Saturday, September 25, 2010

La cérémonie (1995)

Reasons for calling a film "weird" may be of several kinds. Some films do their very utmost to appear smart & weird. Others are weird in spite of their fairly straightforward agendas (well - watch Point break....). It's hard to say whether Chabrol's La cérémonie fits any of these categories. On the surface, this a film that doesn't take radical measures with film conventions. We have a fairly uncomplicated story: a girl acquires a position as a maid in a rich family's household. We find out she is illiterate. She does everything to hide it. The girl, Sophie, becomes friends with a woman who works at the post office. Her relations to the family she works for becomes more and more strained.

But afterwards, thinking about the film, it's really hard to come to grips with what the film was about. And it's even harder to say anything about in what spirit the story was told; was it a comedy, tragedy, social critique? And even though the details of the story seemed quite easy to grasp, it is hard to tell why a certain scene is important for the overall story. What is the significance in the film of Sophie's illiteracy? Why do they show the daughter fixing a car when nothing in particular seems to have been revealed in that skill of hers? Or, more to the point, the film seems to lack an "overall story". This is where I am starting to think that the film is less the result of a careless script than it is a conscious play with expectations. In a conventional film, we expect scenes to provide us with certain pieces of information and/or emotions and/or twists that result in character development. La cérémonie takes liberties with all this. Nothing seems to make sense even though, on the surface, there is no real mystery either.  In each scene, in some sense, we seem to "know" what is going on; the patriarch has a fit of anger; Jeanne talks about her son; Sophie watches bad game shows on TV. And, for Christ's sake - the film is based on a Ruth Rendell novel! How hard can it be? And on a primary level, it is not even the ending, the acts of sudden and shocking violence, that makes me say that La cérémonie fucks with my sense of sense. Because haven't we seen that kind of violence a thousand times before? What is so troubling to me is not the inexplicable acts of violence, but the schizoid approach of the film.

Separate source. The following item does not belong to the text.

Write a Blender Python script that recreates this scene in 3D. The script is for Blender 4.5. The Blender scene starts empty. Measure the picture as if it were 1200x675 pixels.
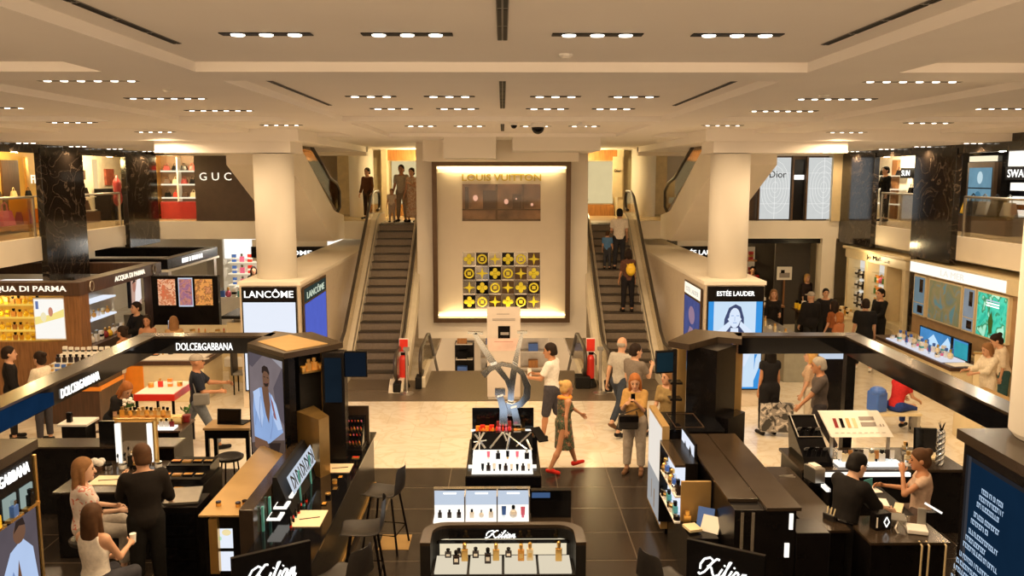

There are too many anti-climaxes, overstatements, (intentionally?) mannered acting and eerie blind alleys for this to be interpreted as a clumsy attempt at thriller-comedy. When looked at in this way, the film actually gets kind of interesting. But isn't that quite strange: the film is so pointless that I start thinking that there must be a point on some other level?  - This, again, is related to the many ways in which a film might be said to be pointless. I am not perplexed by a Jackie Chan film being, in some people's eyes, pointless. The strange thing is that La cérémonie in quite brutal ways cuts short the viewer's quest for meaning. And that was, to me, both disturbing and interesting.